Kimberlé Crenshaw é afro-americana. É isso e muito mais. É co-fundadora do African American Policy Forum, dedicado a promover e a expandir a justiça racial e igualdade de géneros a nível global. Foi membro da Conferência Mundial sobre Racismo da UE e é professora catedrática em duas Universidades de topo dos EUA.

Desta vez, encheu plateia na London School of Economics, numa conferência sobre a interseccionalidade. Mas, afinal, o que vem a ser isso? E mais, estaremos realmente numa era pós-racial? Dá que pensar. Estou em Londres há poucas semanas e o famoso cliché “London is a cultural melting pot” continua a assentar-lhe que nem uma luva. O mundo de hoje gaba-se, e muito, da igualdade de oportunidades entre homens e mulheres, do respeito pela diferença e da valorização cultural de cada raça. Mas até que ponto será isto realmente posto em prática?

Quando a cor (negra, neste caso) e o género feminino colidem, eis que surge a teoria da interseccionalidade, defendida por Crenshaw em 1989. Como um dois em um – mas sem vantagens nem poupanças. As feministas defendem que compreender a interseccionalidade torna-se elemento vital na conquista de igualdade socio-política, melhorando assim o nosso sistema democrático.

Em termos históricos, a luta pela dignidade das mulheres, e mais ainda as de cor, tem registado avanços notórios. Ainda assim, apenas 27 dos 1941 líderes nacionais durante o século XX foram do sexo feminino. Nos EUA, as mulheres no geral ganham 77 cêntimos de cada dólar ganho pelos homens, ao passo que uma mulher negra ganha apenas 65 cêntimos por cada dólar ganho por um homem branco. Ainda assim, no dia que Barack Obama foi eleito Presidente dos EUA, o Senado perdeu o seu único homem negro.

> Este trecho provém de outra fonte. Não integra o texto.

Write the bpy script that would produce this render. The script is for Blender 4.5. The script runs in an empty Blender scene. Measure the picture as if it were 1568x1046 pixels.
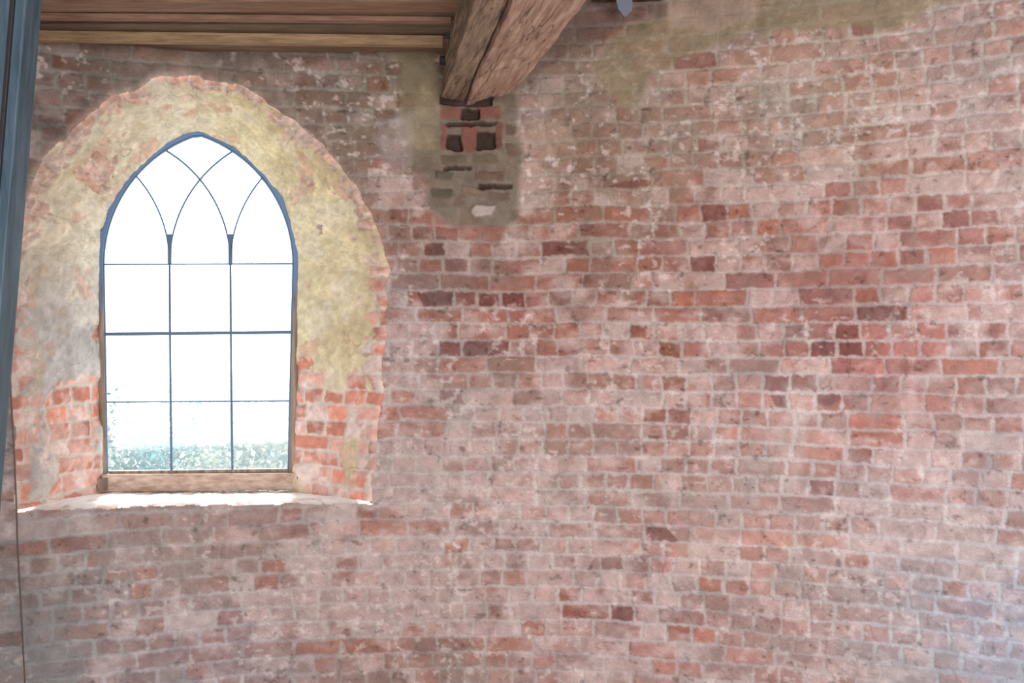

Serve também de exemplo a mais recente campanha fotográfica iniciada por alunos da prestigiada Universidade de Harvard (Massachussets, EUA) que deu voz aos seus estudantes de cor negra. Estes consideram sofrer de discriminição e desvalorização no campus universitário. Custa a crer que numa instituição de ensino superior, onde estão reunidos grandes académicos do mundo, seja ainda necessário recorrer a este tipo de manifesto.

Em Portugal, uma directiva europeia aprovada em Janeiro 2013 obriga a que as mulheres preencham 40% dos cargos administrativos das empresas cotadas em bolsa até 2020. Se uma empresa tem por princípio contratar e promover quem melhor desempenha as funções em questão, como pode o género ter peso nesta decisão? Como chegámos ao ponto de precisarmos deste tipo de directivas, como se de um castigo de escolar se tratasse?

É fácil criar directivas. Também é fácil apoiar causas contra a discriminação de raça e género através das redes sociais. Mais ainda, oferecer uma flor a uma mulher no dia 8 de Março. Difícil, difícil é manter o respeito sem deslizes no dia-a-dia, através de gestos concretos.

Parece que ainda estamos longe de uma era pós-racial. Ao fim e ao cabo, “a desigualdade não é distribuída de forma igual.”